Le elezioni legislative del 2006 vide vincitrice la fazione di Hamas, un movimento paramilitare islamista che ottenne la maggioranza dei voti. Il partito rivale di al-Fath aveva governato la Cisgiordania, Gaza compresa, per circa due anni. Hamas si guadagnò l’egemonia sull’intera Striscia di Gaza, tanto da massacrare o respingere ogni oppositore dal territorio, che cadde nelle mani di un braccio armato del partito, le Brigate Ezzemin al-Qammas. Proprio per questo motivo Hamas è considerata un’organizzazione terroristica dagli Stati Europei, che cessarono così di supportare la Palestina.

Si riaccese il conflitto con Israele nel 2007, quando quest’ultimo decise di avanzare una serie di operazioni militari volte all’uccisione dei leader palestinesi che costituivano un rischio per la sicurezza dello Stato, attaccando sistematicamente la Striscia di Gaza. La riposta di Hamas fu immediata e altrettanto drastica. L’embargo imposto dall’esercito israeliano, il quale fu accusato di commettere brutalità contro i civili, rese la situazione nella Striscia estremamente precaria a causa dell’altissima densità di popolazione e della mancanza di rifugi sicuri (il numero dei morti cambia a seconda della natura della fonte). Queste vicissitudini non videro mai una vera e propria tregua, nonostante l’Unione Europea abbia chiesto ad Israele di cessare il fuoco e ritirarsi.

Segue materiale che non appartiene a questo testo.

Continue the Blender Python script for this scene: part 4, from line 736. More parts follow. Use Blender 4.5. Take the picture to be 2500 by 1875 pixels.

L’operazione Al-aqsa, da parte di Hamas, ha avuto inizio il 7 ottobre di quest’anno: una nuova offensiva è stata scagliata contro Israele. In conclusione, l’apparente inefficacia della diplomazia sembra averci condotto allo scoppio di un’altra guerra, quella a cui stiamo assistendo tutt’ora, che altro non è che l’ostilità di un conflitto a cui, purtroppo, ancora non si è trovato rimedio.